Now it’s a collector’s item.
Apple hasn’t commented publicly on whether a future product might eventually occupy the space above the Mac Studio. The company’s chip roadmap suggests that an “M5 Ultra” or even a hypothetical “M5 Extreme” could push performance into territory that demands more thermal headroom than the Mac Studio’s compact chassis can provide. But that’s speculation. For now, the Mac Studio is the ceiling.
The professional computing market Apple is leaving behind isn’t vanishing — it’s just being served by other companies. NVIDIA’s dominance in GPU computing, particularly for AI and machine learning workloads, has made Windows and Linux workstations the default choice for an increasing number of professional applications. Apple’s lack of NVIDIA GPU support, a consequence of a corporate falling-out that dates back more than a decade, means that entire categories of professional work — CUDA-dependent scientific computing, AI model training, certain visual effects pipelines — were never coming to the Mac Pro regardless of its form factor.
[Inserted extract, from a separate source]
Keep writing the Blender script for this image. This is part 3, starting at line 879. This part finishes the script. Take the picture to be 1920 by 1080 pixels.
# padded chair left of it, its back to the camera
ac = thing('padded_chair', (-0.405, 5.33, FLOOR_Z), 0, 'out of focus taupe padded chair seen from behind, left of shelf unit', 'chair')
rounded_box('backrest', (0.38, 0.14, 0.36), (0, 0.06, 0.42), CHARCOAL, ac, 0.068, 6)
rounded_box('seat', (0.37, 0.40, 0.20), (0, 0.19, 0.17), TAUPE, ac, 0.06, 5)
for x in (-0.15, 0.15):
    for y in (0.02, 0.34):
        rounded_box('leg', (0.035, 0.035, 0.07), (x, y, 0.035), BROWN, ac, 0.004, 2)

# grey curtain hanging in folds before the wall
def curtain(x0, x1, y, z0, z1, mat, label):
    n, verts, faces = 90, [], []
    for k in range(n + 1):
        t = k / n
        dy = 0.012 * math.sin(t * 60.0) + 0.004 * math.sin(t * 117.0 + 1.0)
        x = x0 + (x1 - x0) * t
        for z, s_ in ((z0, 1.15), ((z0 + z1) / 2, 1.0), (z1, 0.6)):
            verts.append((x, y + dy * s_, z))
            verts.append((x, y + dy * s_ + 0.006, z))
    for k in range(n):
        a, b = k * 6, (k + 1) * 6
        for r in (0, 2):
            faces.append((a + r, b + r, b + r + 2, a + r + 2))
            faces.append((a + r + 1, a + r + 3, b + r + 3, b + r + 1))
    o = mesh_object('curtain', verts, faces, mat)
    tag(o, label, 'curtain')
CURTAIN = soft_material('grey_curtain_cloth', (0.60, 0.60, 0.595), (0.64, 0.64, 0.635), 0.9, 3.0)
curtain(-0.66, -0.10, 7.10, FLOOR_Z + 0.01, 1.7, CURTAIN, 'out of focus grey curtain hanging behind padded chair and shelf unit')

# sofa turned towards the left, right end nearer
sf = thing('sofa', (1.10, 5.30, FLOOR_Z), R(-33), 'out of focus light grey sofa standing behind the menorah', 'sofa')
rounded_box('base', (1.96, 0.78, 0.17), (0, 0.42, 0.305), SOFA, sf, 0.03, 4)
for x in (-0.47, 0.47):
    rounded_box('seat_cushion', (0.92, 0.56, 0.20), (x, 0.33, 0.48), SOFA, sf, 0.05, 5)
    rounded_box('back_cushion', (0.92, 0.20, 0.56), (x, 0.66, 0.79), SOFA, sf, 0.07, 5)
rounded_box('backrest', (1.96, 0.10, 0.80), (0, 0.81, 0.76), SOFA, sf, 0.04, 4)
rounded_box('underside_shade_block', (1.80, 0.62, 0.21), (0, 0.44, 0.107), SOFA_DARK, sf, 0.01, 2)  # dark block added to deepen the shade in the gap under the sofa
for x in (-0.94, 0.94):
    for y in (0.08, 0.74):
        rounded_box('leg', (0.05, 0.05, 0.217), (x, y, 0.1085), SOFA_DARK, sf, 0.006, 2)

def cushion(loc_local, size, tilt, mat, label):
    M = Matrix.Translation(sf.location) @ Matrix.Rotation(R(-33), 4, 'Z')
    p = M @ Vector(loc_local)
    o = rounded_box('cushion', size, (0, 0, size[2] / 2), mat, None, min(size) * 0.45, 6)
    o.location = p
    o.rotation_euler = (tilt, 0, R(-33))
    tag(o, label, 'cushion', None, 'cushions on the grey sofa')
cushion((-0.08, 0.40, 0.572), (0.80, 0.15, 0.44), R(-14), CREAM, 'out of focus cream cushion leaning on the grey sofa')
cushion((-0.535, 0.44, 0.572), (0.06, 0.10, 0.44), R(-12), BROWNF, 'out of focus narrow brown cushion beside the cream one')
The Mac Pro’s death, then, is less a retreat and more an acknowledgment of reality. Apple is doubling down on the professionals it can serve well — creative professionals, developers, and increasingly, AI inference workloads through Apple Intelligence — and letting go of the ones it can’t. The Mac Studio, priced aggressively and performing admirably, is the vehicle for that strategy.
For the fans mourning on social media, the grief is real but the surprise isn’t. The Mac Pro has been dying in slow motion for two years. Apple just finally had the decency to pull the plug.